How Much Are You Asking?

By Mike Johnson

Jim never paid full price for anything. Every Monday we'd hear about another great deal he'd negotiated over the weekend. This time it was a boat. Worth about $3,000, he'd gotten it for $1,500.

When you hear stories like that, you're skeptical. So you listen & learn.

Jim's strategy was amazingly simple, but incredibly effective. He'd read the classifieds & discovered what looked like a great deal. He called the owner & verified the boat might indeed be a good value.

Then he asked two simple questions that made all the difference.

How much are you asking? What will you take?

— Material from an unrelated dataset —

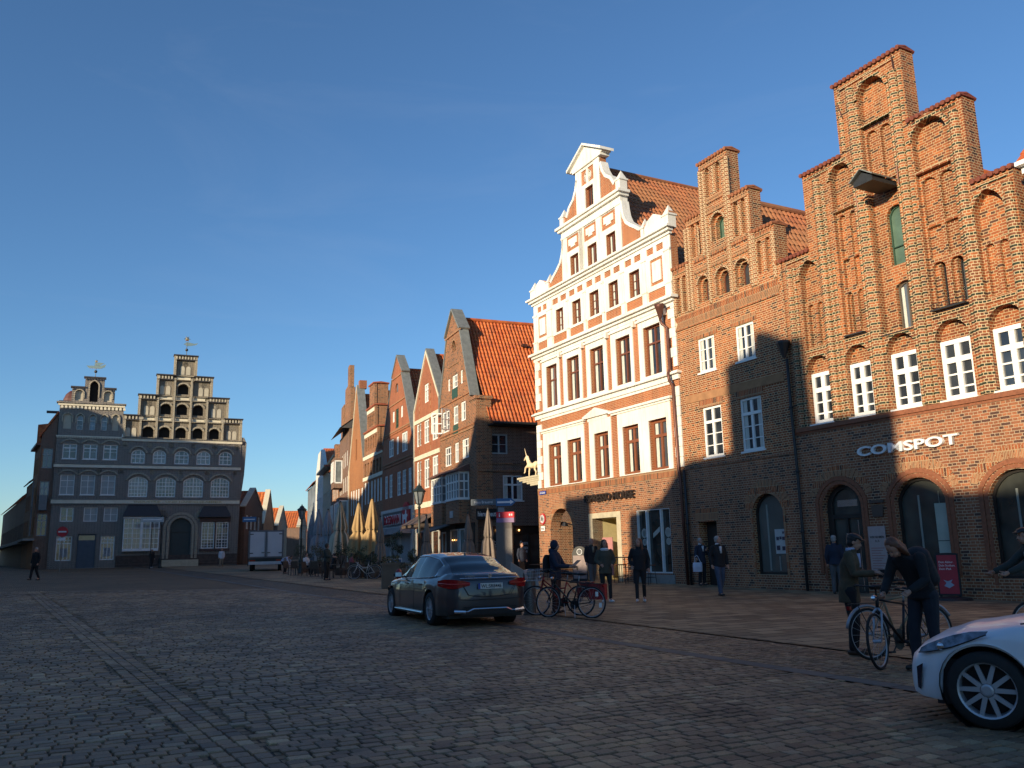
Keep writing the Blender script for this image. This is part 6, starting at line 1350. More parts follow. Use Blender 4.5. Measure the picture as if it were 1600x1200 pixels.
def car(label,loc,rz,P,col_mat,cat='car',name='parked_car'):
    """x forward, y left. P: dict with keys"""
    root=empty(name,loc,rz,label,cat)
    L=P['L']; W=P['W']/2; xf=P['xf']; xr=P['xr']; wr=P['wr']; ar=wr+0.045
    body=P['body']; x0=-P['rear']; x1=P['front']
    sill=P.get('sill',0.20)
    NX=110; xs_=[x0+(x1-x0)*i/NX for i in range(NX+1)]
    rows=[]
    for x in xs_:
        w,zb,zs,zd,cr=lerp_keys(body,x)      # half width factor, bottom, shoulder, deck, crown
        w*=W; zz=zb
        arch=False
        for xc in (xf,xr):
            d=abs(x-xc)
            if d<ar:
                za=wr+math.sqrt(max(0,ar*ar-d*d))
                if za>zz: zz=za; arch=True
        sh=zs
        def pt(f,g): return (f*w,zz+(sh-zz)*g)
        flare=0.012 if arch else 0.0
        half=[(w*0.975+flare,zz),(w*0.995+flare,zz+0.02),pt(1.0,0.35),pt(1.0,0.62),pt(0.985,0.85),pt(0.955,1.0),(w*0.90,sh+(zd-sh)*0.55),(w*0.80,zd),(w*0.5,zd+cr*0.7),(0,zd+cr)]
        rows.append([(x,y,z) for y,z in half])
    m=MB(); n=len(rows[0])
    V=[]; 
    for r in rows: V+=r+[(x,-y,z) for x,y,z in r[:-1]][::-1]
    n2=2*n-1
    m.add(V,[(i*n2+j,i*n2+j+1,(i+1)*n2+j+1,(i+1)*n2+j) for i in range(NX) for j in range(n2-1)])
    m.add(V[:n2],[tuple(range(n2))]); m.add(V[-n2:],[tuple(range(n2))])
    bo=m.build('body',col_mat,root,True,merge=True)
    try: bo.data.set_sharp_from_angle(angle=R(42))
    except Exception: pass
    # underside and wheel housings
    m=MB(); m.box(x0+0.25,x1-0.25,-W*0.86,W*0.86,sill-0.03,0.55)
    u=m.build('underbody',BLACK,root)
    m=MB(True)
    for xc in (xf,xr): 
        for s in (-1,1): m.lathe([(0,0.0),(ar+0.01,0.0),(ar+0.01,0.28)],(xc,(W-0.32) if s>0 else -W+0.04,wr+0.02),24,'y',cap=False)
    for q in m.pieces(): q.build('wheel_housing',BLACK,root)
    # cabin
    cab=P['cabin']   # (x, halfwidth bottom, z bottom, halfwidth top, z top)
    m=MB(); nx=40; ca,cb=cab[0][0],cab[-1][0]; rowsc=[]
    for i in range(nx+1):
        x=ca+(cb-ca)*i/nx; wb_,zb_,wt,zt=lerp_keys(cab,x); wb_*=W; wt*=W
        rowsc.append([(x,wb_,zb_),(x,wb_+(wt-wb_)*0.5+0.012,zb_+(zt-zb_)*0.5),(x,wt,zt-0.05 if zt-zb_>0.1 else zt-0.5*(zt-zb_)),(x,wt*0.9,zt-0.012 if zt-zb_>.05 else zt),(x,wt*0.45,zt+0.012),(x,0,zt+0.018)])
    n=6;n2=11; V=[]
    for r in rowsc: V+=r+[(x,-y,z) for x,y,z in r[:-1]][::-1]
    fs=[];mi=[]
    for i in range(nx):
        xm=(rowsc[i][0][0]+rowsc[i+1][0][0])/2
        for j in range(n2-1):
            jj=j if j<5 else 9-j
            if jj<=1: g=P['side_glass'](xm)
            elif jj==2: g=False
            else: g=P['top_glass'](xm)
            fs.append((i*n2+j,i*n2+j+1,(i+1)*n2+j+1,(i+1)*n2+j)); mi.append(1 if g else 0)
    m.v=V; m.f=fs; m.m=mi
    c=m.build('cabin',[col_mat,CARGL],root,True)
    for p,i in zip(c.data.polygons,mi): pass
    return root,W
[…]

Jim said that 75% of the time, those two questions would shake the price lower.

Armed with this new, lower price, Jim then set the appointment to look at the boat. Prior to leaving the house, he armed himself with enough cash to purchase the item - for a few hundred dollars less than the price on the phone.

Upon arrival, he looked over the craft & appeared interested. He asked the price one more time (sometimes it drops again!) & then slowly reached into his pocket & pulled out cash - all hundred dollar bills. Then he slowly counted it to himself in front of the seller. When he finished counting, he was of course, several hundred dollars short.

Here came the final question.

"Oh," he mumbled disappointed he didn't have enough money.

"$1,800? All I have is $1,500. Would you take $1,500 in cash, now?"

The seller's mind started spinning on ice. He looked at the cash. He thought of how long he'd been trying to sell the boat. He felt the fear of getting nothing if he didn't accept. He looked at the money again. Then he took it.

Jim had gotten his bargain. And one more person had settled for far less than their value.

That's the same type of underpayment many of us accept as we go through life. We fail to realize that along the path to our dreams, we're going to encounter lower offers.

Perhaps it's the career - we really wanted to become a CPA, but it was too difficult to turn down that night auditor position.

Or maybe the car - we desired a Corvette, but compromised with a Cordoba.

Or the relationship - while searching for a soulmate, we settled for a housemate.

The higher we hold our own self-worth, the easier it is to demand more from life. Because the truth is, the only limits to what life will pay, are the limits of what we think we are worth.

We set the price in every area of our lives.

How much are you asking? What will you take?